Isis appears as the perfect wife and mother, and when her husband was murdered by his brother Seth, who was jealous of his good works, she hunted for his dead body. This involved her in a long journey throughout the length of Egypt, asking children if they had seen Osiris’s coffin, as she knew that children would notice such things. Her search took her to Byblos, on the coast of Phoenicia. There, the coffin had been washed ashore, and a tamarisk tree, realizing the coffin contained a god, wrapped its trunk around it to protect him.

As Osiris was a fertility god, the tree grew to a gigantic size and was noticed by the king of Byblos, who ordered it to be cut down and placed in the hall of his palace to support the roof. Isis, still searching, disguised herself as a middle-aged woman, and became nursemaid of the ailing prince of Byblos. She finally revealed her true self to the king and queen of Byblos and asked for the coffin, that was wrapped inside of the trunk of the great tree. She returned to her homeland with the coffin and hide it under a bush while she went to go see her young son Horus, whom she had left in the care of the goddess Wadjet. Seth, out hunting by moonlight, came upon the coffin and recognizing it, opened it and tore the body of Osiris into sixteen pieces, and scattered them throughout the land, saying, ‘I have done the impossible, I have destroyed a god’. Isis had to begin her search all over again, and every time she found a piece of the body she built a shrine over it.

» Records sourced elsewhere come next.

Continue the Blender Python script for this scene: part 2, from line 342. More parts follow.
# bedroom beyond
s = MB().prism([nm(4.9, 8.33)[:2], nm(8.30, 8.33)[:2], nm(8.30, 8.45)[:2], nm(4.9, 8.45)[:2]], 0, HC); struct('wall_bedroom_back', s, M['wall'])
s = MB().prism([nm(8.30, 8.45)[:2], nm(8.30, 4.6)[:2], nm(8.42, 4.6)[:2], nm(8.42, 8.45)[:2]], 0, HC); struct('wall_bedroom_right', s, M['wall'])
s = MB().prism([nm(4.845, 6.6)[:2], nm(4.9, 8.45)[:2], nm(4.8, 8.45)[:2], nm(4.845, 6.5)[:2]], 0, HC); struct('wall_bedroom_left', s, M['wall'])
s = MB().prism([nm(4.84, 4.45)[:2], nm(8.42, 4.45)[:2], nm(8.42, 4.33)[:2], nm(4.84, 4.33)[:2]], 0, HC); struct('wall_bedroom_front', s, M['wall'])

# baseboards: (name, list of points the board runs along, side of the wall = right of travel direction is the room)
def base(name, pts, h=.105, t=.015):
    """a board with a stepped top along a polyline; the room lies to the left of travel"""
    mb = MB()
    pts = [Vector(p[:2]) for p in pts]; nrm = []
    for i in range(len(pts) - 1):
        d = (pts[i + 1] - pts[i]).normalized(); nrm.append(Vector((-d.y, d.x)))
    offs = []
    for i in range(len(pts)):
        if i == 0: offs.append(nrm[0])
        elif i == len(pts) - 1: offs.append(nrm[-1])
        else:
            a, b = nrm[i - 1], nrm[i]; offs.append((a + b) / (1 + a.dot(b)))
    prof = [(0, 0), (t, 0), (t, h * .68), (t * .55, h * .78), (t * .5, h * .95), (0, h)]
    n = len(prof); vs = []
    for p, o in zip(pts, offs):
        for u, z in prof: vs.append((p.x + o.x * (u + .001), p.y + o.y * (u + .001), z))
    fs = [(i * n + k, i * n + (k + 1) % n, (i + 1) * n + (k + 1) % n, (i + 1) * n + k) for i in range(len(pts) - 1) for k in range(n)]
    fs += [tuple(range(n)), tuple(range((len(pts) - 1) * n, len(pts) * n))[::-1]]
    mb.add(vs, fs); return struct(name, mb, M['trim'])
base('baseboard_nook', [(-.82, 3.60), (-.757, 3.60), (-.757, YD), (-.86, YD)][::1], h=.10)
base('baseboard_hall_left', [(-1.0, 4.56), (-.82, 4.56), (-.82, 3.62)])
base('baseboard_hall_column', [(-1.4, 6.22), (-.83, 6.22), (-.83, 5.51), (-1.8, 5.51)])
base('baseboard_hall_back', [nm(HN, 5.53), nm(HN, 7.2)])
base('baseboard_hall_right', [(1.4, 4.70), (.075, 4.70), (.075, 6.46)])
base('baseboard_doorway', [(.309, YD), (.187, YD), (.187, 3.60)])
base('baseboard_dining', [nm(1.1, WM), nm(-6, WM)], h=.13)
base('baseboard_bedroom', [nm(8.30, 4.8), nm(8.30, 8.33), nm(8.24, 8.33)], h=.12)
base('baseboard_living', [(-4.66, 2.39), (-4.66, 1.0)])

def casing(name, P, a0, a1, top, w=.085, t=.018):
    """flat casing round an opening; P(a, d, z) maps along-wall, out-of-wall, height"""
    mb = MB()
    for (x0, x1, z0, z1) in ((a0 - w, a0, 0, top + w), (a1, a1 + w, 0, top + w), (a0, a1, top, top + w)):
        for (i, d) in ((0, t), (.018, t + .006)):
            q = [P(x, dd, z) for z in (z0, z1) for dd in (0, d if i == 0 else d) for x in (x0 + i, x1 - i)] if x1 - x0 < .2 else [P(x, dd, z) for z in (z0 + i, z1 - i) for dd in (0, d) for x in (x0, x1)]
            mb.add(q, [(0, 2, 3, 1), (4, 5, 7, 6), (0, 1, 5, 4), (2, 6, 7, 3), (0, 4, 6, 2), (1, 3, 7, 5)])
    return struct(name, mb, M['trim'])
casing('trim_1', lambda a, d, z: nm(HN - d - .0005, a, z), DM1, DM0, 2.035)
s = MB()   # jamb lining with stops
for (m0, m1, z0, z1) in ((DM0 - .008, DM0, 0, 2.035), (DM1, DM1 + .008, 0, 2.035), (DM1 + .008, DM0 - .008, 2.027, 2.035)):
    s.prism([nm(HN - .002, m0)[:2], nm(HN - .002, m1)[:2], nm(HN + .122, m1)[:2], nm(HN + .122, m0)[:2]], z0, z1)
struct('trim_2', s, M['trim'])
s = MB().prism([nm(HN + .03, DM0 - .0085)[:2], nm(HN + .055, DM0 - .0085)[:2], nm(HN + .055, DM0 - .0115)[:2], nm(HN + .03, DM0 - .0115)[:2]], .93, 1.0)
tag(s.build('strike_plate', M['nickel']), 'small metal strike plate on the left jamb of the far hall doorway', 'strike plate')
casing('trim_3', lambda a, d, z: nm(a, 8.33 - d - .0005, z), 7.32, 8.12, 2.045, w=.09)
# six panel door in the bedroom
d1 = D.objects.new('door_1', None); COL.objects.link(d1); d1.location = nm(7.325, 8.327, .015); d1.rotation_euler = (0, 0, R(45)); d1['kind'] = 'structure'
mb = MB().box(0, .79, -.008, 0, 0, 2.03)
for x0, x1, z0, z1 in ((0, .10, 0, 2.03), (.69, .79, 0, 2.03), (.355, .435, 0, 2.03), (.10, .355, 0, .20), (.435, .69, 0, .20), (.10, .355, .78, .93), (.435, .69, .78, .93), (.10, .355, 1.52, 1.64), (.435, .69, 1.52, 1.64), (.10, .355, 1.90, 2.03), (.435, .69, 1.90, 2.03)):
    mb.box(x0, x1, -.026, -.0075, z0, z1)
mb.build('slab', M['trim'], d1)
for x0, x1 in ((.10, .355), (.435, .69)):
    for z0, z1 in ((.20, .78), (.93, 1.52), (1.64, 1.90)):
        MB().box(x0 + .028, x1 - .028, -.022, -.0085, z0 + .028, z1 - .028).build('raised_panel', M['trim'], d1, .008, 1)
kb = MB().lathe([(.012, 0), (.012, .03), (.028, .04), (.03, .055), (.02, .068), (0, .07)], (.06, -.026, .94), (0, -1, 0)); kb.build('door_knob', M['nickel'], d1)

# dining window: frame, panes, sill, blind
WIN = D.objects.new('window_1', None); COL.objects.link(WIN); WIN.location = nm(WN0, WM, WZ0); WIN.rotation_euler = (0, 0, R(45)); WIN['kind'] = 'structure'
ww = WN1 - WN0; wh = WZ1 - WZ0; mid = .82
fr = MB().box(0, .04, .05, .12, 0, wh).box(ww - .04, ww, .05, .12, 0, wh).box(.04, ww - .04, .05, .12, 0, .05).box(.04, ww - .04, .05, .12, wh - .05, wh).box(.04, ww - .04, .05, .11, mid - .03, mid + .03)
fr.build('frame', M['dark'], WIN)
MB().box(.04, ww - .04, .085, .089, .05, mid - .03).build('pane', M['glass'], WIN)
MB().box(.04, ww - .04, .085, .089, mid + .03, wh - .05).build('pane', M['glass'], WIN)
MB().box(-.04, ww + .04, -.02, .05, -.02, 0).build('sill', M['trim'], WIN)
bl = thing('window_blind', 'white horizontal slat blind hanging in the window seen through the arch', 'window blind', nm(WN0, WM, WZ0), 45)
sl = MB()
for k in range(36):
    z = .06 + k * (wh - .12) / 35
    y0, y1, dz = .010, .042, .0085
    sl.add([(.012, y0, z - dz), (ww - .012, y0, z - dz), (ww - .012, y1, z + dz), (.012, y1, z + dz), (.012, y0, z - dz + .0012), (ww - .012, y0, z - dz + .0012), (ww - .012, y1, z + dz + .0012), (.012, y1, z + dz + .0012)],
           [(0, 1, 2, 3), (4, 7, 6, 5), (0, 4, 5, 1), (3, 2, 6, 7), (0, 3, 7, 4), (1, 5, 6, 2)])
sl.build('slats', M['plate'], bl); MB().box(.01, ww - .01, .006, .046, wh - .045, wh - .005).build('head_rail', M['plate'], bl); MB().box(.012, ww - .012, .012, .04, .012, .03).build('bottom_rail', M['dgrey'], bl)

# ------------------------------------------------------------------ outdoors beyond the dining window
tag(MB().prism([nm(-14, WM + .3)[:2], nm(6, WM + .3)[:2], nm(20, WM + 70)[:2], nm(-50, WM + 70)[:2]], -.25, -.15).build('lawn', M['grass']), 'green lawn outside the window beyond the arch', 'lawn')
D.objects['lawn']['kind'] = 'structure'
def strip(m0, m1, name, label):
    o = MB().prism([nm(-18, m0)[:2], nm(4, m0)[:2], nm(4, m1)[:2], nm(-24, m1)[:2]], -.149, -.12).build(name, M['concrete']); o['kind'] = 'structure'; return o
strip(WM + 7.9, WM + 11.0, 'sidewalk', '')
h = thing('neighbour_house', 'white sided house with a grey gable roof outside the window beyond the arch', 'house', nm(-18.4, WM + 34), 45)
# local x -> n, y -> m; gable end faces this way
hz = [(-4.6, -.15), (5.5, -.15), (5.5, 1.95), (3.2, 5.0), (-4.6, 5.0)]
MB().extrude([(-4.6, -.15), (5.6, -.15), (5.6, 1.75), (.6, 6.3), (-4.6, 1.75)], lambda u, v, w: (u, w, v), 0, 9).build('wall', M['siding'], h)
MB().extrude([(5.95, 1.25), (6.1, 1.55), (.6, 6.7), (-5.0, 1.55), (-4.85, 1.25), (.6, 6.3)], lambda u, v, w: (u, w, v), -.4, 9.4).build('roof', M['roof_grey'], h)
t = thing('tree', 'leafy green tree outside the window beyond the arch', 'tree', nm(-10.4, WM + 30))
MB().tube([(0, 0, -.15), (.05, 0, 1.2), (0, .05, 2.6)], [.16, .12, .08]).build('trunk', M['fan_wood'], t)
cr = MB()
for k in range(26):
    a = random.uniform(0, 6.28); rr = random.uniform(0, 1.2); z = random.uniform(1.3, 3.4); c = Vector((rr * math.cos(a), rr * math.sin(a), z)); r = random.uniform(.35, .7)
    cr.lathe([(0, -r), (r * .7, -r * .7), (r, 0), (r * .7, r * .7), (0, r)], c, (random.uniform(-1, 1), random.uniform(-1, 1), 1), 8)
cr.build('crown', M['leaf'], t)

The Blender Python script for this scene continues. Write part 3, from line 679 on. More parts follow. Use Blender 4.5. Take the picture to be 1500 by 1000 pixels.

As the mother of Horus, Isis became the symbolic Mother of the Egyptian King, who was known as the living Horus.

Bastet

Bastet, the cat goddess, was an important goddess in the late period, that is the last thousand years (b.c.e). Her shrine was at Bubastis, in the Eastern Delta. Orginally a lion goddess,of whom there were several in Egypt, by the sixth century (b.c.e) she had become entirely feline, and it is to her that many bronze cats seen in museums are dedicated.